Y aunque dicen que uno se acostumbra a todo menos a no comer, yo todavía no me acostumbro a la violencia y eso que llevamos años –que parecen siglos– en estado de emergencia. La falacia de los números alegres del pri está a la vista y me referiré sólo a estos meses: Tlatlaya, cuando la CNDH mostró su verdadera condición; Ayotzinapa –el derrumbe total de las ruinas del PRD–, las muertas del Edomex, y el etcétera que no nos permite vivir ni con una mínima porción de tranquilidad. Es más, supongo que me costaría menos trabajo habituarme a no comer, pues dicen que después de meses de aguantarse la necesidad se va apagando, los dolores de estómago se atenúan y la comida comienza a dar asco.

Es casi inconcebible, pero hay quien muere de inanición por voluntad propia. Por eso digo que a mí me costaría menos trabajo acostumbrarme a no comer, aunque el costo de esa decisión es que uno se muera. Para aclimatarme a la violencia, a la muerte de tantos y de forma tan cruel, no sé qué hace falta: yo no lo tengo. No me siento representada más que por mi credencial del IFE. No hay partido político o institución en la que confíe. No creo más que en mi gente y entre ellos no hay políticos.

Fantaseo con una marcha que reuniría a millones de personas en cada ciudad importante del país con un ultimátum para las autoridades: o dejas de matar ciudadanos o te largas. Pero ignoro qué se necesita para que muchos se salgan de la casa a protestar. Supongo que habrá quien se sienta a salvo. Les falta imaginación: aquí todos podemos ser víctimas. Ni la clase social, ni el color de piel son garantía, aunque la discriminación inclina la balanza de la injusticia del lado de los pobres, de los indígenas, de las mujeres.

El chiste es que uno no se acostumbra y cada día se enoja más.

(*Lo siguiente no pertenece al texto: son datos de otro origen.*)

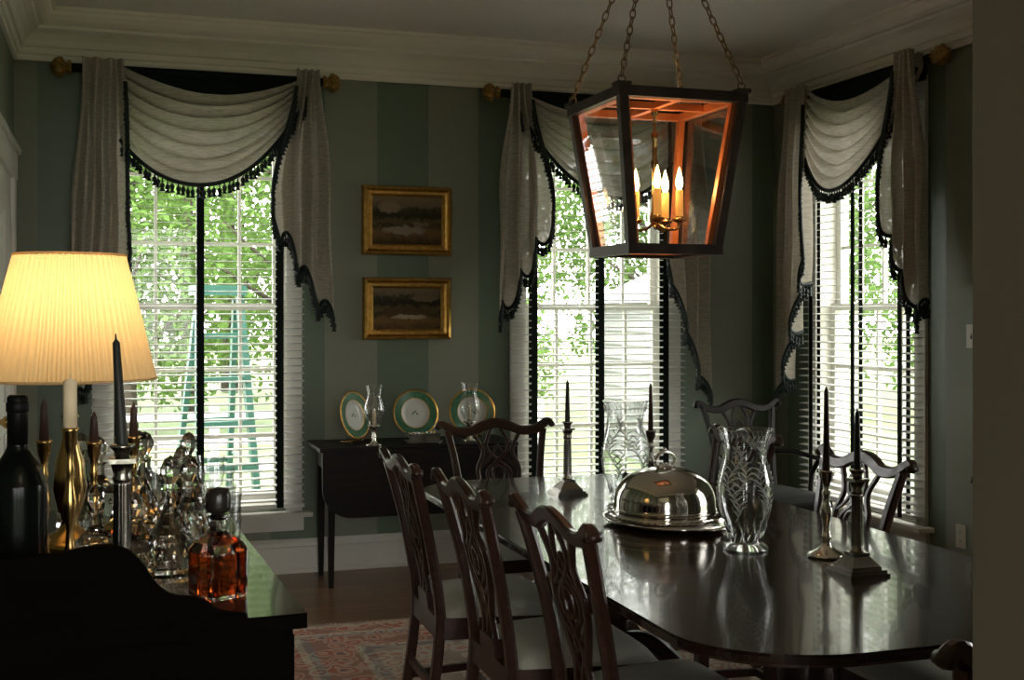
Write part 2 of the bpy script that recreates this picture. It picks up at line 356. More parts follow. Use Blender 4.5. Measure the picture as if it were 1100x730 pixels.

El lenguaje de las autoridades, que antes me parecía vacío y, en el caso de Calderón, ridículo, ahora me resulta muy ofensivo. Detesto que después de una matanza digan que “son hechos que lastiman a la sociedad”. Oiga, no: decir eso es como afirmar que un balazo incomoda o que la tortura molesta. No lastima: humilla, tortura, mata.

Durante el sexenio de Felipe Calderón la propaganda que, por cierto, parece que regresa, proclamaba haber “abatido” a jefes del narcotráfico. “Abatido”, “caído”, “eliminado”.

Se le olvidó a Calderón que uno de los pocos motivos de orgullo que tiene México es que no hay, al menos en la Constitución, pena de muerte. Ni para los narcos, ni para los presidentes irresponsables, aunque sean los causantes de miles de homicidios. Ni para los sicarios, ni para los soldados que matan civiles. Ni para los secuestradores, delito que ha repuntado. Pero bien que se ha aplicado una pena de muerte sui generis a los miles y miles de víctimas inocentes cuya suerte enluta al país.

¿Qué hacemos? No lo sé. El lector sabrá disculpar esta manifestación de incertidumbre, que, sospecho, es colectiva.

En una conversación con una amiga, antes de Tlatlaya y Ayotzinapa, prometimos replegarnos un poco, dedicar más tiempo a lo privado. Ella se iba a dedicar a hornear pan; yo, a bordar, actividades con un satisfactorio halo de cosa arcaica y, en el caso del pan, indispensable. Seríamos como los músicos del Titanic, echándole ganas al arte por el arte mientras todo se hunde. Huelga decir que nos encontramos en la marcha del 8 de octubre, con caras de susto y ojeras de mapache.

De repente quisiera vivir, como dicen de los escritores, en la torre de marfil. Pero en México nadie lee, así que el dinero sólo alcanza para construir una torre de unicel. Es una torre muy endeble. Un periódico enrollado basta para tirar la puerta, como el más sólido de los arietes. Entonces no hay más remedio que salir y mirar alrededor. Y pensar qué hacemos para cambiar las cosas, porque no podemos seguir así.